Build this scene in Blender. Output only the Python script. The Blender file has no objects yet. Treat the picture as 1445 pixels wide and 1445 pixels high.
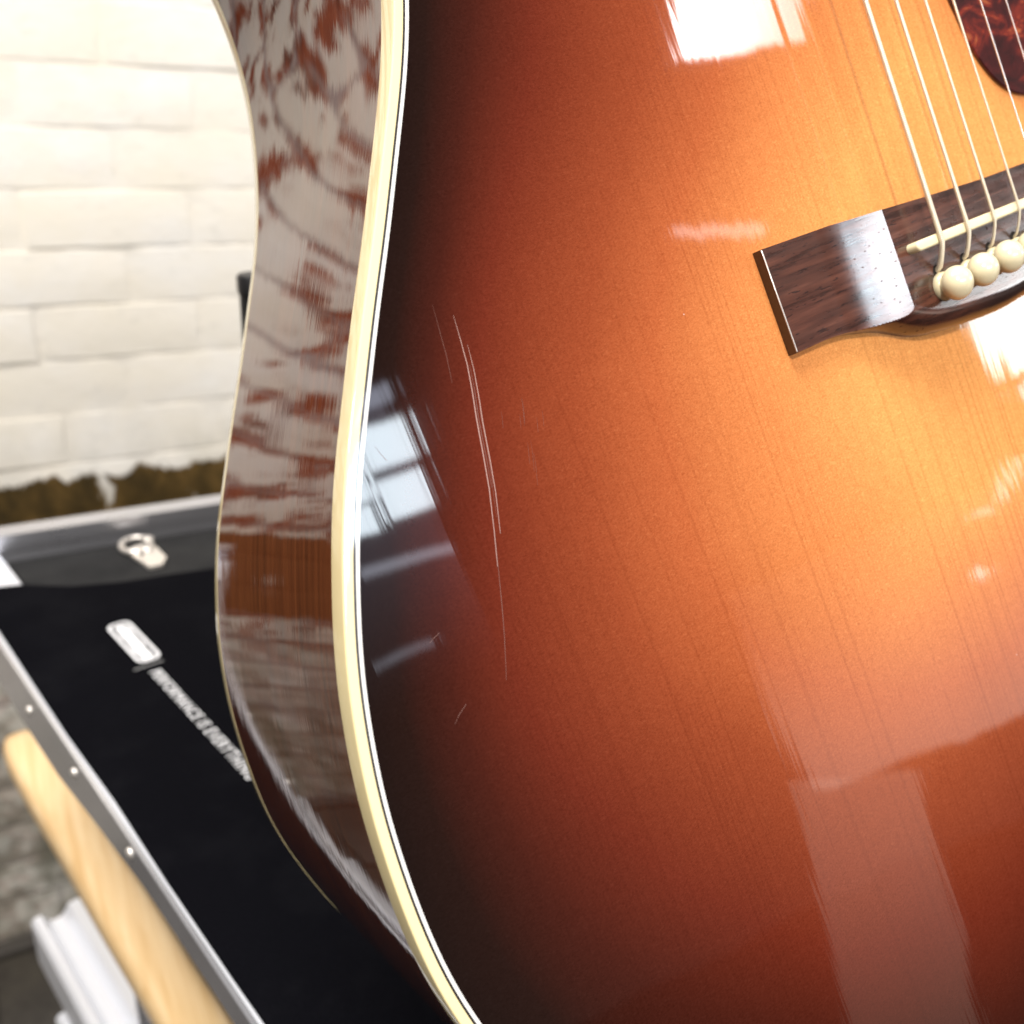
import bpy, bmesh, math, random
from mathutils import Vector, Matrix
from mathutils.geometry import delaunay_2d_cdt

scene = bpy.context.scene
COL = scene.collection
random.seed(7)
rad = math.radians
CZ = 1.36                                   # camera height above the ground (m)

# ------------------------------------------------------------------ camera
cam_d = bpy.data.cameras.new('camera')
cam = bpy.data.objects.new('camera', cam_d)
COL.objects.link(cam)
cam.matrix_world = Matrix(((0.8760, 0.1555, -0.4566, 0.0),
                           (-0.4802, 0.3710, -0.7948, 0.0),
                           (0.0458, 0.9155, 0.3997, CZ),
                           (0, 0, 0, 1)))
cam_d.sensor_width = 36.0
cam_d.lens = 33.47
cam_d.clip_start = 0.01
cam_d.clip_end = 100
cam_d.dof.use_dof = True
cam_d.dof.focus_distance = 0.195
cam_d.dof.aperture_fstop = 15.5
scene.camera = cam

# ------------------------------------------------------------------ world and lamps
world = bpy.data.worlds.new('World')
scene.world = world
world.use_nodes = True
bg = world.node_tree.nodes['Background']
bg.inputs[0].default_value = (1.0, 0.95, 0.90, 1)
bg.inputs[1].default_value = 0.09

def lamp(name, loc, target, sx, sy, radiance, color=(1, 1, 1), roll=0.0):
    d = bpy.data.lights.new(name, 'AREA')
    d.shape = 'RECTANGLE'
    d.size = sx
    d.size_y = sy
    d.energy = radiance * sx * sy * math.pi
    d.color = color
    o = bpy.data.objects.new(name, d)
    COL.objects.link(o)
    z = (Vector(loc) - Vector(target)).normalized()
    x = Vector((0, 0, 1)).cross(z)
    x = x.normalized() if x.length > 1e-4 else Vector((1, 0, 0))
    y = z.cross(x)
    m = Matrix((x, y, z)).transposed() @ Matrix.Rotation(roll, 3, 'Z')
    o.matrix_world = Matrix.Translation(loc) @ m.to_4x4()
    return o

def pol(az, el, d, c=(0.15, 0.15, CZ - 0.05)):
    a, e = rad(az), rad(el)
    return (c[0] + d * math.sin(a) * math.cos(e), c[1] - d * math.cos(a) * math.cos(e), c[2] + d * math.sin(e))

AIM = (0.15, 0.15, CZ - 0.05)
lamp('key_window_lamp', pol(-30, 42, 2.6), AIM, 0.19, 0.19, 430, (1.0, 0.94, 0.86))
lamp('overhead_fill_lamp', (-0.60, 0.36, CZ + 2.2), (-0.15, 1.3, CZ + 0.1), 1.6, 0.8, 25.0, (1.0, 0.97, 0.94))  # added overhead lamp, unseen; brightens the wall from above
lamp('wide_window_lamp', pol(4.0, 27.0, 3.2), AIM, 1.40, 0.40, 24, (0.93, 0.95, 1.0))
HW = lamp('high_window_lamp', pol(63.8, 42.4, 3.0), AIM, 0.42, 0.377, 30, (1.0, 0.95, 0.95), rad(55))
BC = (0.23, 0.15, CZ - 0.055)
lamp('side_window_lamp', pol(71.3, 18.1, 3.0, BC), BC, 1.00, 0.275, 14, (1.0, 0.98, 0.97))
lamp('side_window_sill_lamp', pol(71.3, 14.4, 3.0, BC), BC, 1.00, 0.042, 11, (0.93, 0.92, 1.0))
PC = (0.058, 0.143, CZ - 0.06)
for az, el, w, h in ((27.0, 29.0, .185, .150), (26.8, 25.7, .175, .150), (22.9, 27.9, .20, .20), (22.7, 24.9, .19, .11)):
    lamp('pane_lamp', pol(az, el, 3.2, PC), PC, w, h, 22, (0.80, 0.92, 1.0))
lamp('pane_lamp', pol(25.6, 31.9, 3.2, PC), PC, .30, .06, 5, (0.75, 0.82, 1.0))
lamp('ledge_lamp', pol(25.0, 21.6, 3.2, PC), PC, .36, .035, 5.0, (0.8, 0.85, 1.0))
lamp('ledge_lamp', pol(22.8, 16.4, 3.2, PC), PC, .22, .03, 2.5, (0.8, 0.85, 1.0), rad(4))
YL = lamp('haze_lamp', pol(22.4, 22.5, 3.3, PC), PC, 0.64, 1.15, 1.1, (0.74, 0.77, 1.0), rad(4))  # added unseen lamp; gives the bluish haze mirrored in the top
DC = (0.15, 0.11, CZ - 0.135)
def fade(o, lo, hi):
    """the lamp is dimmer towards one edge"""
    d = o.data
    d.use_nodes = True
    t = d.node_tree
    em = t.nodes['Emission']
    g_ = t.nodes.new('ShaderNodeNewGeometry')
    sp_ = t.nodes.new('ShaderNodeSeparateXYZ')
    mr = t.nodes.new('ShaderNodeMapRange')
    mr.interpolation_type = 'SMOOTHSTEP'
    t.links.new(g_.outputs['Parametric'], sp_.inputs[0])
    t.links.new(sp_.outputs['Y'], mr.inputs[0])
    mr.inputs[3].default_value = lo
    mr.inputs[4].default_value = hi
    t.links.new(mr.outputs[0], em.inputs['Strength'])
fade(HW, 0.3, 1.05)
fade(YL, 0.0, 1.3)
fade(lamp('pale_panel_lamp', pol(42.1, -6.75, 2.4, DC), DC, 0.30, 0.64, 1.15, (1.0, 0.80, 0.66), rad(-17)), 0.45, 1.1)  # unseen lamps stand in for a pale lit surface mirrored in the top
fade(lamp('pale_panel_top_lamp', pol(51.4, 6.4, 2.4, DC), DC, 0.80, 0.54, 2.2, (1.0, 0.80, 0.68), rad(-4)), 1.0, 0.12)
for az_, el_, w_, h_, r_, l_ in ((59.3, 10.9, .13, .024, 48, 5), (57.0, 10.0, .09, .022, -12, 4), (55.0, 7.0, .045, .03, 30, 7)):
    lamp('glint_lamp', pol(az_, el_, 3.0, (0.20, 0.135, CZ - 0.09)), AIM, w_, h_, l_, (1.0, 0.93, 0.88), rad(r_))
lamp('slit_lamp', pol(53.0, 31.0, 3.0, (0.14, 0.163, CZ - 0.025)), AIM, .30, .035, 5.0, (1.0, 0.95, 0.9), rad(-36))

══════

**Written task**.
Look at the listing and set down only the lines from its start through the line with "return (c[0] +", word for word and without pictures.

**Correct response**.
Build this scene in Blender. Output only the Python script. The Blender file has no objects yet. Treat the picture as 1445 pixels wide and 1445 pixels high.
import bpy, bmesh, math, random
from mathutils import Vector, Matrix
from mathutils.geometry import delaunay_2d_cdt

scene = bpy.context.scene
COL = scene.collection
random.seed(7)
rad = math.radians
CZ = 1.36                                   # camera height above the ground (m)

# ------------------------------------------------------------------ camera
cam_d = bpy.data.cameras.new('camera')
cam = bpy.data.objects.new('camera', cam_d)
COL.objects.link(cam)
cam.matrix_world = Matrix(((0.8760, 0.1555, -0.4566, 0.0),
                           (-0.4802, 0.3710, -0.7948, 0.0),
                           (0.0458, 0.9155, 0.3997, CZ),
                           (0, 0, 0, 1)))
cam_d.sensor_width = 36.0
cam_d.lens = 33.47
cam_d.clip_start = 0.01
cam_d.clip_end = 100
cam_d.dof.use_dof = True
cam_d.dof.focus_distance = 0.195
cam_d.dof.aperture_fstop = 15.5
scene.camera = cam

# ------------------------------------------------------------------ world and lamps
world = bpy.data.worlds.new('World')
scene.world = world
world.use_nodes = True
bg = world.node_tree.nodes['Background']
bg.inputs[0].default_value = (1.0, 0.95, 0.90, 1)
bg.inputs[1].default_value = 0.09

def lamp(name, loc, target, sx, sy, radiance, color=(1, 1, 1), roll=0.0):
    d = bpy.data.lights.new(name, 'AREA')
    d.shape = 'RECTANGLE'
    d.size = sx
    d.size_y = sy
    d.energy = radiance * sx * sy * math.pi
    d.color = color
    o = bpy.data.objects.new(name, d)
    COL.objects.link(o)
    z = (Vector(loc) - Vector(target)).normalized()
    x = Vector((0, 0, 1)).cross(z)
    x = x.normalized() if x.length > 1e-4 else Vector((1, 0, 0))
    y = z.cross(x)
    m = Matrix((x, y, z)).transposed() @ Matrix.Rotation(roll, 3, 'Z')
    o.matrix_world = Matrix.Translation(loc) @ m.to_4x4()
    return o

def pol(az, el, d, c=(0.15, 0.15, CZ - 0.05)):
    a, e = rad(az), rad(el)
    return (c[0] + d * math.sin(a) * math.cos(e), c[1] - d * math.cos(a) * math.cos(e), c[2] + d * math.sin(e))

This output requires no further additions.